Tuesday, 11 August 2009

Exporting the coup

As from 07Aug wikipedia doesn't list the Honduras coup as a coup anymore but as "Honduran Constitutional Crisis" which if i'm not mistaken is what the junta's progadanda is trying to persuade the world about.

Its neutrality of course is disputed due to the corrective mechanism of wiki, still... "constitutional crisis" is hardly a title under which both parts of the dispute could feel comfortable if you bare in mind all the international condemnation the military action provoked.

In the same time under "constitutional crisis" you can read a vast list of crisis of all times and places, still, except Caesar's coup (Doh?!) and Micheletti's -of course- when the use of the armed forces occured it was called with its correct name -exactly- a COUP. Plus, oddly enough the elected president Zelaya results "arrested" insted of ousted...

Under the Coup d'état article, on the other hand, we (still?) can find a "step by step" description of what a coup d'état consists in. And, since it efficently describes as well the case at hand, you can find Honduras listed.

Eventually all definition concerning the case will slowly be changed...
Why? because they'll be disputed.
Why? because the Junta's propaganda mechanism have both knowledge and means to challenge not only Wikipedia but all who bare witness.

The thing is, wikipedia, as we speak, is being Condorized and someone should point the finger and scream: "RAPE!"

Retrospectiva: On March 24, 1976, Videla led the military coup which ousted the ineffective president, Isabel Peron. Though armed leftist groups had been shattered by the time of the coup, the generals still organized a counterinsurgency campaign to eradicate any remnants of what they judged political subversion.

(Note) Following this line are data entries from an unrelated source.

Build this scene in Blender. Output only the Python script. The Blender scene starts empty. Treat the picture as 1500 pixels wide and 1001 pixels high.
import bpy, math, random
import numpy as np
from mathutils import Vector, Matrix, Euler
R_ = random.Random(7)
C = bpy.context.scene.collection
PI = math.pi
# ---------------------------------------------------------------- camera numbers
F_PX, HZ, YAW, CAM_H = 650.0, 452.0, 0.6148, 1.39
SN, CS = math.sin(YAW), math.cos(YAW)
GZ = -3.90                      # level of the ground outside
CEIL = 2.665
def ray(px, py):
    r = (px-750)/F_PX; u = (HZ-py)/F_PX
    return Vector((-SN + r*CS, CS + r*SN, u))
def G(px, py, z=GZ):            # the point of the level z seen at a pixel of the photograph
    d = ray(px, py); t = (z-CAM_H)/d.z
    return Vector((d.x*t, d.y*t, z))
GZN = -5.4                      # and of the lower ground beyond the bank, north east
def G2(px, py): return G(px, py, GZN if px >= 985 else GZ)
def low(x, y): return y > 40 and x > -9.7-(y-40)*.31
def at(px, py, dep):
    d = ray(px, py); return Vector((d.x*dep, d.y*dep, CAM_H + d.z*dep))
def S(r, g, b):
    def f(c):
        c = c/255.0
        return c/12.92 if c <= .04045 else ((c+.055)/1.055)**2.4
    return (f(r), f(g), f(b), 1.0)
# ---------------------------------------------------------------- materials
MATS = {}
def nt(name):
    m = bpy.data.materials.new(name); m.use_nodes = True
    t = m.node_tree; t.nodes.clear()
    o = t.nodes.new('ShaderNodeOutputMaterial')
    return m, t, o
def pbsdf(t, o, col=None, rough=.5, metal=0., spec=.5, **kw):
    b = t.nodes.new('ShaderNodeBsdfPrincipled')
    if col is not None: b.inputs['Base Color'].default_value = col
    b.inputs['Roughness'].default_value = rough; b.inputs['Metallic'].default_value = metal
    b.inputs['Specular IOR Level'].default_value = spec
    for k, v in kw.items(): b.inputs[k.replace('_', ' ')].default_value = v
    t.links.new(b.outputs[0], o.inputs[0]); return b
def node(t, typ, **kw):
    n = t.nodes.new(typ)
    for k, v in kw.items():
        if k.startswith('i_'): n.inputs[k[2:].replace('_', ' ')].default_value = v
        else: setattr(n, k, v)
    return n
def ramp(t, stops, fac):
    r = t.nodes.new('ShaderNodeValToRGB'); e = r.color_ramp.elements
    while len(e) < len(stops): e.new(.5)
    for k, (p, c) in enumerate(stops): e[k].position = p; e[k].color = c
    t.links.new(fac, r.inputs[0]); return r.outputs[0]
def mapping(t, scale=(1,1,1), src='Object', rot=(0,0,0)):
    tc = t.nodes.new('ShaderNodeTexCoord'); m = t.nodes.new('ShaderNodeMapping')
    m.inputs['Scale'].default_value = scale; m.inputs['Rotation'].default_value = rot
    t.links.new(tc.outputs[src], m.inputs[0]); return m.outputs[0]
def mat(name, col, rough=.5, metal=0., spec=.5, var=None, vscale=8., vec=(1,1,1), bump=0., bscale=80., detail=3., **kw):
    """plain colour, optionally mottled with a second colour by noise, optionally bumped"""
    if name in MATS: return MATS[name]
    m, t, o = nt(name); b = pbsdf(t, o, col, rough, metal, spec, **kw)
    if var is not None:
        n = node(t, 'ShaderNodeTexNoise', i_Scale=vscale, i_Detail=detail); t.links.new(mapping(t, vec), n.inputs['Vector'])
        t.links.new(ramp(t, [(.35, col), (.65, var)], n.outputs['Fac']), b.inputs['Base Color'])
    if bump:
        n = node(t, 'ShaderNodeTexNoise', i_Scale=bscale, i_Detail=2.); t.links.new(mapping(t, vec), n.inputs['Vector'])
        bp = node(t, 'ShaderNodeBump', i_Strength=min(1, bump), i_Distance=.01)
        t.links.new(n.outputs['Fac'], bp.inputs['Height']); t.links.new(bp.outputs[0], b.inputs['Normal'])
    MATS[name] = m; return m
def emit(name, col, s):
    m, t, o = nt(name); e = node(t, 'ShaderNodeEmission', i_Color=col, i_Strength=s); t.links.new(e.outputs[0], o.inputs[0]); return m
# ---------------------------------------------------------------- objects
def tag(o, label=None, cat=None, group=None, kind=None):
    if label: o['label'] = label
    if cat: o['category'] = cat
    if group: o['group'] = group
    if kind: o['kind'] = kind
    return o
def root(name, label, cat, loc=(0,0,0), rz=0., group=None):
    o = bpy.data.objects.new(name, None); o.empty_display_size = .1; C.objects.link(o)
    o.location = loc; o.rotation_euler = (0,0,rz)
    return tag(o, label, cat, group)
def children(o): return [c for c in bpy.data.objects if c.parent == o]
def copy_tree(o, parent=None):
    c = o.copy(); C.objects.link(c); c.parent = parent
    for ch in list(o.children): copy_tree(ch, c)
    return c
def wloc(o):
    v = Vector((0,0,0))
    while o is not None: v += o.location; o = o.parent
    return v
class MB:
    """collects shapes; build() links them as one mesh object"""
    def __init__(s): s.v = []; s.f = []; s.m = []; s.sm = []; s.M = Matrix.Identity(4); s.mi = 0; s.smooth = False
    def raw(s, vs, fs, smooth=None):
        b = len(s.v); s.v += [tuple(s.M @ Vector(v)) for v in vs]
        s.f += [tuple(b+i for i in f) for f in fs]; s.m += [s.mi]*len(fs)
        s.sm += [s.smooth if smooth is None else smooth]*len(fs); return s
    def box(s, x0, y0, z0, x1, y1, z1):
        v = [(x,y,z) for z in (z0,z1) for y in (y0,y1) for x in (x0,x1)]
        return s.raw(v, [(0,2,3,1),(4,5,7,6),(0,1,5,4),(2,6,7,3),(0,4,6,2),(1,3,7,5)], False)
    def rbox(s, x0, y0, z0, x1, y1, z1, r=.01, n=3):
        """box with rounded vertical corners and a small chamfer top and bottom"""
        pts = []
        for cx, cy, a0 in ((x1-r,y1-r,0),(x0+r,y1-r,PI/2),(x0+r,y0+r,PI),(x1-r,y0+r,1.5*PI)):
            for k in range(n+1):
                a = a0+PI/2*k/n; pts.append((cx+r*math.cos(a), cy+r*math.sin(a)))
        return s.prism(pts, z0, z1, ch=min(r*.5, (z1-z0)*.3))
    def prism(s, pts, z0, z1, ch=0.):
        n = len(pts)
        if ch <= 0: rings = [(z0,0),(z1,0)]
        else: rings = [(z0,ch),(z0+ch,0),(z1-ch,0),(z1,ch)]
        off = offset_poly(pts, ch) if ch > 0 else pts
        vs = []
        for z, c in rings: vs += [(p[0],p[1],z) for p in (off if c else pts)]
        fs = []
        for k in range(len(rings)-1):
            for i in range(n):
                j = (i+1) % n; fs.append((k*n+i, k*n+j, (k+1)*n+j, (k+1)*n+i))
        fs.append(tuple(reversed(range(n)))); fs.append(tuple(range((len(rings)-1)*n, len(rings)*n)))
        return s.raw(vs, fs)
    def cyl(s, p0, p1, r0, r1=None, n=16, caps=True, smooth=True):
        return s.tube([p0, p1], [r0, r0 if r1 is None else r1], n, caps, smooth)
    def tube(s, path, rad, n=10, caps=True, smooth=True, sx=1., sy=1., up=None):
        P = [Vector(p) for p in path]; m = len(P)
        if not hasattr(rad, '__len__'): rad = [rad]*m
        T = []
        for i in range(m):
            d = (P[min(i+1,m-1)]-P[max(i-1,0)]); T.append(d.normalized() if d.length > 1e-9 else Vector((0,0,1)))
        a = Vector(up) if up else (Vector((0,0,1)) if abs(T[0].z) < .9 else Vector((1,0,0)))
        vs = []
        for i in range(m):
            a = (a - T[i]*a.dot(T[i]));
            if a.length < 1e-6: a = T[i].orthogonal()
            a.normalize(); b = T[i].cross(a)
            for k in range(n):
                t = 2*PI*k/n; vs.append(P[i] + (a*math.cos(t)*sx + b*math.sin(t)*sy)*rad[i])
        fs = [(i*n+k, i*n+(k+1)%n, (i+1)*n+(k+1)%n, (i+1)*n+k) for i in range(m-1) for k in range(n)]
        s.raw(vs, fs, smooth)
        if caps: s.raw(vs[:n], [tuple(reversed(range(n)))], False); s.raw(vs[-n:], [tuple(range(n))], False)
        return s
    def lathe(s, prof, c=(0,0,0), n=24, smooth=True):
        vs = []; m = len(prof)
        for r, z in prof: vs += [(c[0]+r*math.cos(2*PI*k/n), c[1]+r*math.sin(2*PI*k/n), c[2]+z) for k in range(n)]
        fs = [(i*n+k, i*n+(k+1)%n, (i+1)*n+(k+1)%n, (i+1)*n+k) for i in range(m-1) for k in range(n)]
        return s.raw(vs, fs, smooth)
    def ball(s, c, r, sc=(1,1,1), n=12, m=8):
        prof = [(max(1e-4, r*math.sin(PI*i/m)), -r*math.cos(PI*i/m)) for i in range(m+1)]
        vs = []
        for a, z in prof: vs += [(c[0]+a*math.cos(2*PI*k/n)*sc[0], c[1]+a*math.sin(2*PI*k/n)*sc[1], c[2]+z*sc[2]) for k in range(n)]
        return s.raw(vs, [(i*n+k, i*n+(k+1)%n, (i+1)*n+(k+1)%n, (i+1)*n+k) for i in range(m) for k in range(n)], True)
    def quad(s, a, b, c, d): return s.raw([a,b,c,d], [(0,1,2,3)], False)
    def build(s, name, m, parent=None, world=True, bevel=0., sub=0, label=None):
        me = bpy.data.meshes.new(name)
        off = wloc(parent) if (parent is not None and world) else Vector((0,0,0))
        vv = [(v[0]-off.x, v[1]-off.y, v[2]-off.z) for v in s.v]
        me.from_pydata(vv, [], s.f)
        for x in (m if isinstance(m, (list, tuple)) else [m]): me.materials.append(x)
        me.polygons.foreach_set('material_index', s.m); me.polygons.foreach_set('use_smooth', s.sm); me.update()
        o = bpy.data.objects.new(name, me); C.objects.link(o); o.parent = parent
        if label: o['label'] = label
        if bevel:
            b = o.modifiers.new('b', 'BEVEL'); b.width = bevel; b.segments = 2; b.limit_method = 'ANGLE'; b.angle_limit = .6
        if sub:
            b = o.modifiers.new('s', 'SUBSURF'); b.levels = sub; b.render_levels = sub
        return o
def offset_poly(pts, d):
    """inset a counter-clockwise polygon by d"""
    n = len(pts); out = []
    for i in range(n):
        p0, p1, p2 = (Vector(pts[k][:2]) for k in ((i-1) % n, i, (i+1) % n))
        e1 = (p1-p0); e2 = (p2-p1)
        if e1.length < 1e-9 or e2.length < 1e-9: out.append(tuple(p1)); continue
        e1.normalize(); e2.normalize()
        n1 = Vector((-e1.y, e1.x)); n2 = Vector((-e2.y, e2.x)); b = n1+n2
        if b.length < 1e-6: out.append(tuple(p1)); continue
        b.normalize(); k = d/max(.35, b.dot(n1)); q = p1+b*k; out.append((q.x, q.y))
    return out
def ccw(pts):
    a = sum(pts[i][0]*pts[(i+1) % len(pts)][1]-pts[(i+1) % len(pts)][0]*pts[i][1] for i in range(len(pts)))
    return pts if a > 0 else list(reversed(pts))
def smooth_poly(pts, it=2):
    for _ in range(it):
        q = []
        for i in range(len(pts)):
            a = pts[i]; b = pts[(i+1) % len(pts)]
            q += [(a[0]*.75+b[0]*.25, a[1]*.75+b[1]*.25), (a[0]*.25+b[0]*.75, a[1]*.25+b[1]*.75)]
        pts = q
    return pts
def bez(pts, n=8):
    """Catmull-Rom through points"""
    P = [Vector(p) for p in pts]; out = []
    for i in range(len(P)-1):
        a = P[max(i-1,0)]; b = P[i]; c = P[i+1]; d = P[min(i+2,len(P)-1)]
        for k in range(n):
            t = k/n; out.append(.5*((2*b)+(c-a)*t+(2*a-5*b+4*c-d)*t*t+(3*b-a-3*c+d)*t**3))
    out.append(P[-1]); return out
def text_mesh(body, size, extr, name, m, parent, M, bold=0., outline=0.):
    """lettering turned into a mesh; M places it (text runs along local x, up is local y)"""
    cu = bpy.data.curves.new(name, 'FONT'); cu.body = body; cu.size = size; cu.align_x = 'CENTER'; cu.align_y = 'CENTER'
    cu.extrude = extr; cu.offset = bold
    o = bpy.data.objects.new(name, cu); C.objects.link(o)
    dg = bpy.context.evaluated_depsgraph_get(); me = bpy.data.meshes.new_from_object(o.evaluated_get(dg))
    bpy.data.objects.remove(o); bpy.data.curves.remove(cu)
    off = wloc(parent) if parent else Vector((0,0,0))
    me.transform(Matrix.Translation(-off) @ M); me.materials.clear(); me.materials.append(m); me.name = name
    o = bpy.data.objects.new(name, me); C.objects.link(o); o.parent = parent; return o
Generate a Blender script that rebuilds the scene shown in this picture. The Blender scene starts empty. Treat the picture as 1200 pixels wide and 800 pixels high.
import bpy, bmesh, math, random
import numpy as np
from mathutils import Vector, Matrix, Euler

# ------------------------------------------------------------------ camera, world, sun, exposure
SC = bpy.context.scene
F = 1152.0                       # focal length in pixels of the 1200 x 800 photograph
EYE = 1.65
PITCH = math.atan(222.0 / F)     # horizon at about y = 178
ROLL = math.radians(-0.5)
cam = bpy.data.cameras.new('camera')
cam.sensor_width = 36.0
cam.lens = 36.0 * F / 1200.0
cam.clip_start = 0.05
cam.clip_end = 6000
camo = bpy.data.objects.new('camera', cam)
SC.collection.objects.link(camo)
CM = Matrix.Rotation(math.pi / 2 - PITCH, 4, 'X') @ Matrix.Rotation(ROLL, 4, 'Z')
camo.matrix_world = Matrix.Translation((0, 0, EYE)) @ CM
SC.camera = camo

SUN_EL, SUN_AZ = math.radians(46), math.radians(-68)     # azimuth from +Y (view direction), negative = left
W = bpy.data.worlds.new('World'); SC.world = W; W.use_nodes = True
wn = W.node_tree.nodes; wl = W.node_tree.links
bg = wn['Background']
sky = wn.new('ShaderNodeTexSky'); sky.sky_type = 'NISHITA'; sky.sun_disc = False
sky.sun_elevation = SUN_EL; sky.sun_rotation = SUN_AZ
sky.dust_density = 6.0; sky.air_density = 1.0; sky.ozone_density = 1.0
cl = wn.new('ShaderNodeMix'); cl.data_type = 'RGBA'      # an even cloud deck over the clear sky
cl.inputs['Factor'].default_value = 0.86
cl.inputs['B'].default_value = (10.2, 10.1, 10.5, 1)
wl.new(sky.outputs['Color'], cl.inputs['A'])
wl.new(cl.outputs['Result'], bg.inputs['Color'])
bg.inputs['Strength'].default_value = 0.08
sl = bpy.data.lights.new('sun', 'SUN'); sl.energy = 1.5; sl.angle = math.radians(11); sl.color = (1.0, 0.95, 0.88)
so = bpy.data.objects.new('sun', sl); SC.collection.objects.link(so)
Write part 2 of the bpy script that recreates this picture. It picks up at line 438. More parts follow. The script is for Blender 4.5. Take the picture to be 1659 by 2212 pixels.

Videla called this "the process of national reorganization," intended to reestablish order while inculcating a permanent animosity toward leftist thought. "The aim of the Process is the profound transformation of consciousness," Videla announced.

Along with selective terror, Videla employed sophisticated public relations methods. He was fascinated with techniques for using language to manage popular perceptions of reality.

The general hosted international conferences on P.R. and awarded a $1 million contract to the giant U.S. firm of Burson Marsteller. Following the Burson Marsteller blueprint, the Videla government put special emphasis on cultivating American reporters from elite publications. "Terrorism is not the only news from Argentina, nor is it the major news," went the optimistic P.R. message.